Questo articolo è stato pubblicato il 09 gennaio 2011 alle ore 08:19.
C'era una volta un re, o un aspirante tale. Si chiamava Agamennone o Edipo, Lear o Macbeth. Riempiva il teatro della sua grandezza e della sua tracotanza, che lo portavano alla rovina ma che agli occhi degli spettatori lo rendevano come loro, umano. Oggi sul palco salgono manager della finanza o imprenditori, si chiamano Jeffrey Skilling, Bernard Madoff o Hammond.
Sono protagonisti di fatti di cronaca o personaggi inventati, incarnano il volto feroce del capitalismo, l'avidità di potere e profitto che genera distruzione per sé e per gli altri. Non sono poi così diversi da quei re e imperatori protagonisti della grande tragedia, da Eschilo a Shakespeare. Come loro hanno potere e ricchezza, ma non gli basta. Come loro prendono decisioni che hanno conseguenze, nefaste, sulla vita di milioni di persone.
A guardare la produzione dei teatri occidentali, il capitalismo non gode di buona fama, e la recente crisi finanziaria globale non ha migliorato le cose. Come al cinema (si pensi a Wall Street 1 e 2 di Oliver Stone o Capitalism: A Love Story di Michael Moore), così sul palco la rappresentazione dell'economia di mercato e dei suoi meccanismi è quasi sempre di critica e denuncia, se non di spietata condanna. In scena si portano le contraddizioni, gli errori e le ingiustizie provocati dalle degenerazioni di questo sistema. Una lettura ideologica o preconcetta da parte dei drammaturghi contemporanei? Non solo. Esiste sicuramente, e l'Italia non fa eccezione, un filone teatrale di matrice anticapitalista, che da Bertolt Brecht a Pier Paolo Pasolini ha fatto numerosi allievi. Così come è innegabile che dopo lo scoppio della crisi un certo populismo, dilagante in politica al di qua e al di là dell'Oceano, stia invadendo anche il mondo dell'arte.
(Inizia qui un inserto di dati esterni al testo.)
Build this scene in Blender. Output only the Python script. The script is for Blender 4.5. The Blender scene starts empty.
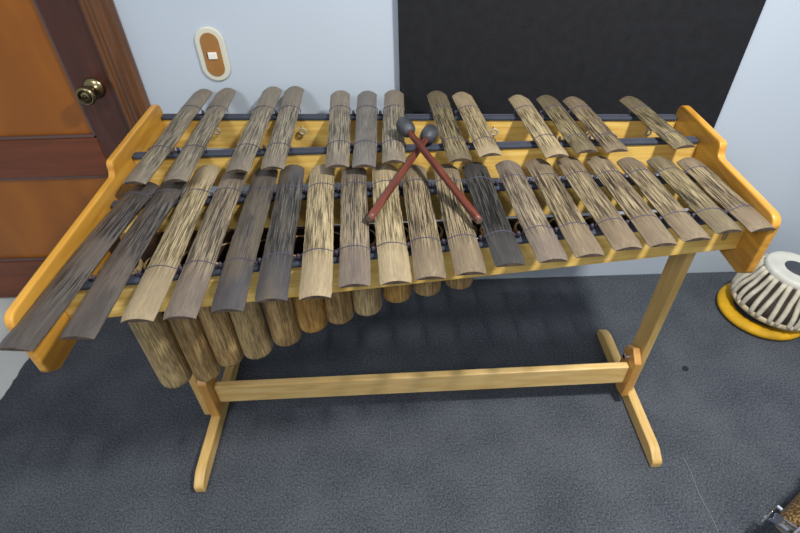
import bpy, bmesh, math, random
from mathutils import Vector, Matrix
random.seed(7)
S = bpy.context.scene
COL = S.collection
PI = math.pi

# ---------------------------------------------------------------- camera
cd = bpy.data.cameras.new('camera'); cam = bpy.data.objects.new('camera', cd); COL.objects.link(cam)
TH, RO = math.radians(41.3), math.radians(1.7)
fw = Vector((0, math.cos(TH), -math.sin(TH))); up0 = Vector((0, math.sin(TH), math.cos(TH))); rt0 = Vector((1, 0, 0))
rt = rt0 * math.cos(RO) - up0 * math.sin(RO); up = rt0 * math.sin(RO) + up0 * math.cos(RO)
cam.matrix_world = Matrix(((rt.x, up.x, -fw.x, 0), (rt.y, up.y, -fw.y, 0), (rt.z, up.z, -fw.z, 1.7), (0, 0, 0, 1)))
cd.sensor_width = 36; cd.lens = 515 / 800 * 36; cd.clip_start = .02
cd.dof.use_dof = True; cd.dof.focus_distance = 1.42; cd.dof.aperture_fstop = 3.6
S.camera = cam

# ---------------------------------------------------------------- world, lights, exposure
w = bpy.data.worlds.new('world'); S.world = w; w.use_nodes = True
bg = w.node_tree.nodes['Background']; bg.inputs[0].default_value = (.91, .95, 1, 1); bg.inputs[1].default_value = .46
def area(name, loc, sx, sy, energy, col, target):
    l = bpy.data.lights.new(name, 'AREA'); l.shape = 'RECTANGLE'; l.size = sx; l.size_y = sy; l.energy = energy; l.color = col
    o = bpy.data.objects.new(name, l); COL.objects.link(o); o.location = loc
    o.rotation_euler = (Vector(target) - Vector(loc)).to_track_quat('-Z', 'Y').to_euler()
    return o
area('ceiling_lamp', (1.0, .42, 2.7), .2, .2, 76, (1, .97, .93), (1.0, .42, 0))
area('added_fill_lamp', (-1.1, -.8, 2.7), .6, .6, 30, (.97, .98, 1), (-.6, .9, 0))  # unseen fill lamp, added toward the camera to brighten the stretcher fronts
vs = S.view_settings
vs.view_transform = 'Standard'; vs.look = 'None'; vs.gamma = 1; vs.use_curve_mapping = False; vs.exposure = 0

# ---------------------------------------------------------------- helpers
def lin(c):
    return tuple(((v / 255) / 12.92 if v / 255 <= .04045 else ((v / 255 + .055) / 1.055) ** 2.4) for v in c) + (1,)
def newmat(name):
    m = bpy.data.materials.new(name); m.use_nodes = True
    nt = m.node_tree; b = nt.nodes['Principled BSDF']
    return m, nt, b
def N(nt, t, **kw):
    n = nt.nodes.new(t)
    for k, v in kw.items(): setattr(n, k, v)
    return n
def plain(name, c, rough=.6, metal=0, bump=0, bscale=80, var=0, vscale=8, spec=.5):
    m, nt, b = newmat(name)
    b.inputs['Base Color'].default_value = lin(c); b.inputs['Roughness'].default_value = rough; b.inputs['Metallic'].default_value = metal
    b.inputs['Specular IOR Level'].default_value = spec
    tc = N(nt, 'ShaderNodeTexCoord')
    if var:
        nz = N(nt, 'ShaderNodeTexNoise'); nz.inputs['Scale'].default_value = vscale; nz.inputs['Detail'].default_value = 5
        r = N(nt, 'ShaderNodeValToRGB'); r.color_ramp.elements[0].position = .3; r.color_ramp.elements[1].position = .7
        r.color_ramp.elements[0].color = lin([v * (1 - var) for v in c]); r.color_ramp.elements[1].color = lin([min(255, v * (1 + var)) for v in c])
        nt.links.new(tc.outputs['Object'], nz.inputs['Vector']); nt.links.new(nz.outputs[0], r.inputs[0]); nt.links.new(r.outputs[0], b.inputs['Base Color'])
    if bump:
        nz = N(nt, 'ShaderNodeTexNoise'); nz.inputs['Scale'].default_value = bscale; nz.inputs['Detail'].default_value = 6
        bp = N(nt, 'ShaderNodeBump'); bp.inputs['Strength'].default_value = bump; bp.inputs['Distance'].default_value = .004
        nt.links.new(tc.outputs['Object'], nz.inputs['Vector']); nt.links.new(nz.outputs[0], bp.inputs['Height']); nt.links.new(bp.outputs[0], b.inputs['Normal'])
    return m
def wood(name, c1, c2, stretch, scale=6, rough=.38, bump=.1, coat=0):
    """smooth planed wood: long soft grain; stretch = per-axis mapping scale"""
    m, nt, b = newmat(name)
    tc = N(nt, 'ShaderNodeTexCoord'); mp = N(nt, 'ShaderNodeMapping'); mp.inputs['Scale'].default_value = stretch
    nz = N(nt, 'ShaderNodeTexNoise'); nz.inputs['Scale'].default_value = scale; nz.inputs['Detail'].default_value = 8; nz.inputs['Distortion'].default_value = .8
    r = N(nt, 'ShaderNodeValToRGB'); r.color_ramp.elements[0].position = .32; r.color_ramp.elements[1].position = .68
    r.color_ramp.elements[0].color = lin(c1); r.color_ramp.elements[1].color = lin(c2)
    nt.links.new(tc.outputs['Object'], mp.inputs[0]); nt.links.new(mp.outputs[0], nz.inputs['Vector']); nt.links.new(nz.outputs[0], r.inputs[0])
    nt.links.new(r.outputs[0], b.inputs['Base Color'])
    b.inputs['Roughness'].default_value = rough; b.inputs['Coat Weight'].default_value = coat; b.inputs['Coat Roughness'].default_value = .2
    bp = N(nt, 'ShaderNodeBump'); bp.inputs['Strength'].default_value = bump; bp.inputs['Distance'].default_value = .003
    nt.links.new(nz.outputs[0], bp.inputs['Height']); nt.links.new(bp.outputs[0], b.inputs['Normal'])
    return m
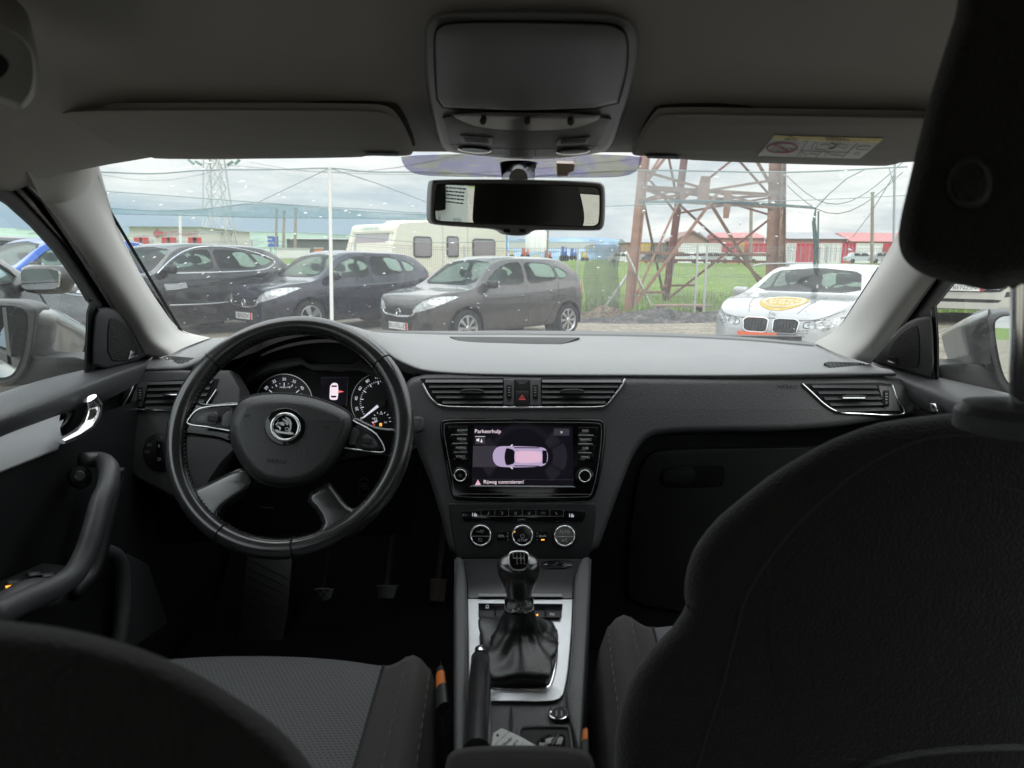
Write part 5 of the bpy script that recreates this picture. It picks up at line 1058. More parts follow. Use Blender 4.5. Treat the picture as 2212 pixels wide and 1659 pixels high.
# side bolster seams
def seamline(pts, S, off, parent, m_=None, r=.0012): 
    mb = MB(); mb.tube([S(x, y, off) for x, y in rs(pts, 5)], r, 6); mb.build('seam', m_ or M_seam_d, parent)
M_seam_d = mat('dark seam', (.036, .034, .032), .9)
seamline([(1484, 1306), (1510, 1338), (1540, 1380), (1574, 1422)], SPb, .024, bk_)
seamline([(2126, 940), (2000, 948), (1880, 1000), (1800, 1060), (1740, 1115), (1690, 1170), (1640, 1240), (1608, 1300), (1592, 1360), (1576, 1420), (1556, 1500), (1530, 1580), (1490, 1700)], SPb, .0298, bk_)
pl('rear_pocket', chaikin([(1640, 1330), (1700, 1640), (1900, 1648), (2300, 1642), (2400, 1500), (2400, 1100), (2000, 1010), (1800, 1100), (1690, 1220)], 2), SPb.up(.029), M_back, bk_, h=.0016, back=0, w=10)
pl('pocket_hem', chaikin([(1860, 1660), (1960, 1632), (2100, 1618), (2300, 1615), (2300, 1700), (1860, 1700)], 1), SPb.up(.036), M_back, bk_, h=.006, back=.01, w=10)
# passenger head restraint
SH = Pl(P(2080, 300, .40), (-.16, -1, -.05))
ho = chaikin([(2060, -120), (2075, 0), (2040, 110), (2008, 210), (1985, 300), (1962, 400), (1945, 470), (1939, 520), (1950, 560), (1985, 590), (2040, 608), (2110, 622), (2140, 630), (2210, 612), (2400, 605), (2700, 600), (2830, 560), (2850, 400), (2750, 100), (2700, -140)], 2)
hr = pl('head_restraint', ho, SH, M_back, ps_, h=.03, back=.08, w=55, steps=8, ang=180, taper=True)
bt = pl('release_disc', ell(2094, 395, 52, 62, 36, 8), SH.up(.0285), mat('ring plastic', (.012, .012, .012), .5), ps_, h=.004, back=0, w=6)
pl('disc_centre', ell(2098, 393, 37, 47, 36, 8), SH.up(.0325), M_back, bt, h=.003, back=0, w=5)
mb = MB(); pa, pb = P(2212, 560, .40), P(2208, 905, .395); mb.tube([pa, pb], .0065, 16); mb.build('headrest_post', M_chrome, ps_)
mb = MB(); pa2, pb2 = pa+Vector((.155, 0, 0)), pb+Vector((.155, 0, 0)); mb.tube([pa2, pb2], .0065, 16); mb.build('headrest_post', M_chrome, ps_)
mb = MB(); g_ = P(2190, 886, .40); mb.lathe([(.0, .006), (.012, .006), (.026, .003), (.030, -.002), (.030, -.012)], g_, n=32); mb.build('post_guide', M_soft, ps_)
# ================================================================ the car's own door mirrors
def doormirror(f_, glass, rim, shell, lower, Y, nx, lbl, edge, srows):
    S = Pl(P(*f_(rim[len(rim)//2])[0], Y), (nx, -1, .04))
    root = pl('door_mirror', f_(*lower), S, M_hard, car, h=.006, back=.08, w=3, rnd=1, label=lbl, ang=60)
    g = smoothgrid([[P(*p) for p in r] for r in srows], 4, 4); mb = MB(); mb.grid(g); mb.build('mirror_shell', M_paint, root, 180, fix=False)
    r_ = pl('mirror_rim', f_(*rim), S.up(.004), M_soft, root, h=.016, back=.07, w=7, rnd=1, ang=60)
    pl('mirror_surround', f_(*edge), S.up(.020), M_deep, root, h=.001, back=0, rnd=1)
    pl('mirror_glass', f_(*glass), S.up(.0215), M_mirror, root, h=.0005, back=0, rnd=1)
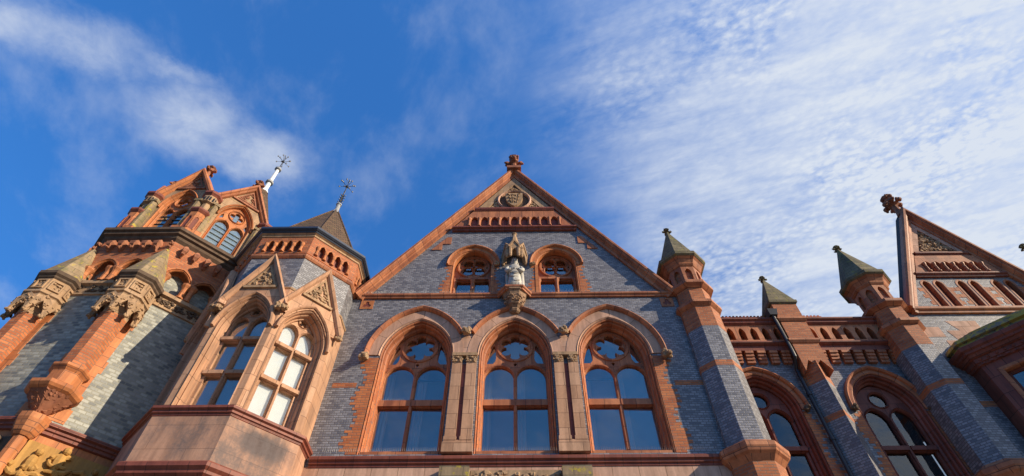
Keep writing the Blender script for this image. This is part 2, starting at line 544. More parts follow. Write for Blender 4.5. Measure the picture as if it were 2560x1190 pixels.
def arch(a, spring, rise, c=0.0, n=10, full=True):
    """pointed (rise>a) or round arch from left spring over the top to the right spring"""
    if rise <= a * 1.001:
        return [(c - a * cos(pi * i / (2 * n)), spring + rise * sin(pi * i / (2 * n))) for i in range(2 * n + 1)]
    Rr = (a * a + rise * rise) / (2 * a)
    th = math.asin(rise / Rr)
    L = [(c - a + Rr - Rr * cos(th * i / n), spring + Rr * sin(th * i / n)) for i in range(n + 1)]
    return L + [(2 * c - x, z) for x, z in reversed(L[:-1])]


def opening(a, v0, spring, rise, c=0.0, n=10):
    return [(c + a, v0), (c - a, v0)] + arch(a, spring, rise, c, n)


def circle(cu, cv, r, n=20, a0=0.0):
    return [(cu + r * cos(2 * pi * i / n + a0), cv + r * sin(2 * pi * i / n + a0)) for i in range(n)]


def foil(cu, cv, r, k, n=7, a0=pi / 2):
    """k-lobed opening of outer radius r"""
    sn = sin(pi / k)
    d = r / (1 + 1.02 * sn)
    rl = r - d
    pts = []
    for i in range(k):
        for j in range(n):
            ph = (j / (n - 1) - 0.5) * 2 * pi / k * 0.90
            rad = d * cos(ph) + sqrt(max(rl * rl - (d * sin(ph)) ** 2, 0))
            a = a0 + 2 * pi * i / k + ph
            pts.append((cu + rad * cos(a), cv + rad * sin(a)))
        if k > 3:
            a = a0 + 2 * pi * (i + .5) / k
            rad = d * cos(pi / k) * 0.99
            pts.append((cu + rad * cos(a), cv + rad * sin(a)))
    return pts


def rect(u0, u1, v0, v1):
    return [(u0, v0), (u1, v0), (u1, v1), (u0, v1)]


def offs(c, ap, ang):
    a = R(ang)
    return (c[0] + ap * sin(a), c[1] - ap * cos(a))


def ocorner(c, ap, k):
    """octagon corner k: 0 left end of the front face, 1 right end, counting to the right"""
    r = ap / cos(pi / 8)
    a = R(-112.5 + 45 * k)
    return (c[0] + r * cos(a), c[1] + r * sin(a))


def inter(r0, r1):
    return lambda rng: r0 + (r1 - r0) * rng.random()


def leafage(mb, fr, region, n, size, w, seed):
    """carved foliage: curled leaf lumps scattered over a region (a polygon)"""
    rng = random.Random(seed)
    us = [p[0] for p in region]
    vs = [p[1] for p in region]
    k = 0
    tries = 0
    while k < n and tries < n * 30:
        tries += 1
        u = rng.uniform(min(us), max(us))
        v = rng.uniform(min(vs), max(vs))
        if not inside((u, v), region):
            continue
        k += 1
        s_ = size * rng.uniform(0.6, 1.3)
        a = rng.uniform(0, pi)
        m = 7
        base = [fr(u + s_ * (1.0 if i % 2 else 0.62) * cos(a + 2 * pi * i / m) * 1.15, v + s_ * (1.0 if i % 2 else 0.62) * sin(a + 2 * pi * i / m) * 0.8, w) for i in range(m)]
        mid = [fr(u + s_ * 0.55 * cos(a + 2 * pi * i / m), v + s_ * 0.5 * sin(a + 2 * pi * i / m), w + s_ * rng.uniform(0.35, 0.75)) for i in range(m)]
        mb.rings([base, mid])
    return mb


def knob(mb, c, r, seed, n=9):
    """crocket or foliage boss: a clump of small lobes"""
    rng = random.Random(seed)
    mb.ball(c, r * 0.72)
    for i in range(n):
        th = rng.uniform(0, 2 * pi)
        z = rng.uniform(-0.8, 0.9)
        h = sqrt(1 - z * z)
        mb.ball((c[0] + r * .7 * h * cos(th), c[1] + r * .7 * h * sin(th), c[2] + r * .7 * z), r * rng.uniform(0.3, 0.46), n=6, m=4)
    return mb


def finial_mesh(mb, c, h, r, seed, arms=4):
    """stem, ring of leaf arms, top bud"""
    x, y, z = c
    mb.octa((x, y), [(r * .5, z - .05), (r * .3, z + h * .25), (r * .3, z + h * .45), (r * .62, z + h * .52), (r * .30, z + h * .62), (r * .42, z + h * .82), (r * .62, z + h * .94), (r * .35, z + h)])
    for i in range(arms):
        a = 2 * pi * i / arms
        knob(mb, (x + r * .85 * cos(a), y + r * .85 * sin(a), z + h * .56), r * .40, seed + i, 5)
        knob(mb, (x + r * .5 * cos(a + .78), y + r * .5 * sin(a + .78), z + h * .88), r * .30, seed + i + 9, 4)
    return mb


def ragged(cu, spring_lo, z0, z1, w_base, side, seed, course=0.082):
    """toothed outline of a brick surround standing beside a jamb"""
    rng = random.Random(seed)
    pts = [(cu, z0)]
    z = z0
    k = 0
    out = []
    while z < z1 - 1e-6:
        zz = min(z + course, z1)
        wv = w_base + 0.10 * sin(k * 0.42) + (0.055 if k % 2 else -0.055) + rng.uniform(-.02, .02)
        out += [(cu + side * wv, z), (cu + side * wv, zz)]
        z = zz
        k += 1
    poly = [(cu, z0)] + out + [(cu, z1)]
    if side < 0:
        poly.reverse()
    return poly


def spikes(fr, u0, u1, v, w, parent, step=0.045, h=0.11, jit=None):
    rng = random.Random(int((u0 + v) * 100))
    mb = MB()
    n = int((u1 - u0) / step)
    for i in range(n):
        u = u0 + (i + .5) * step
        lean = rng.uniform(-.02, .02)
        t = 0.0035
        p = [fr(u - t, v, w), fr(u + t, v, w), fr(u, v, w + 2 * t), fr(u + lean, v + h, w + rng.uniform(-.01, .03))]
        mb.add(p, [(0, 1, 3), (1, 2, 3), (2, 0, 3), (0, 2, 1)])
    return mb.build('bird_spikes', 'spike_metal', parent, kind='stuff')


STRING = lambda z0, z1, d: [(0.0, z0), (d * .5, z0 + .01), (d * .62, z0 + (z1 - z0) * .35), (d * .85, z0 + (z1 - z0) * .42), (d, z0 + (z1 - z0) * .55), (d, z0 + (z1 - z0) * .85), (d * .9, z0 + (z1 - z0) * .93), (0.0, z1)]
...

Eppure il teatro, quando è grande, riesce a mantenere la sua capacità di astrazione, e delle vicende economiche e finanziarie (vere o verosimili) si serve soltanto come pretesto per indagare nei tormenti dell'animo umano. Allora Bernard Madoff (protagonista di Imagining Madoff dell'americana Deb Margolin) non è più il finanziere corrotto condannato a 150 anni di carcere per aver architettato una delle più colossali frodi finanziarie di tutti i tempi, ma un uomo come tutti gli altri, con le sue debolezze e le sue contraddizioni, con la sua capacità di scegliere se fare il Bene o il Male. Come Edipo, come Medea, come Otello. Il mondo della finanza, con i suoi meccanismi complessi e talora ingovernabili, diventa solo lo spunto per parlare di altro, per parlare di uomini.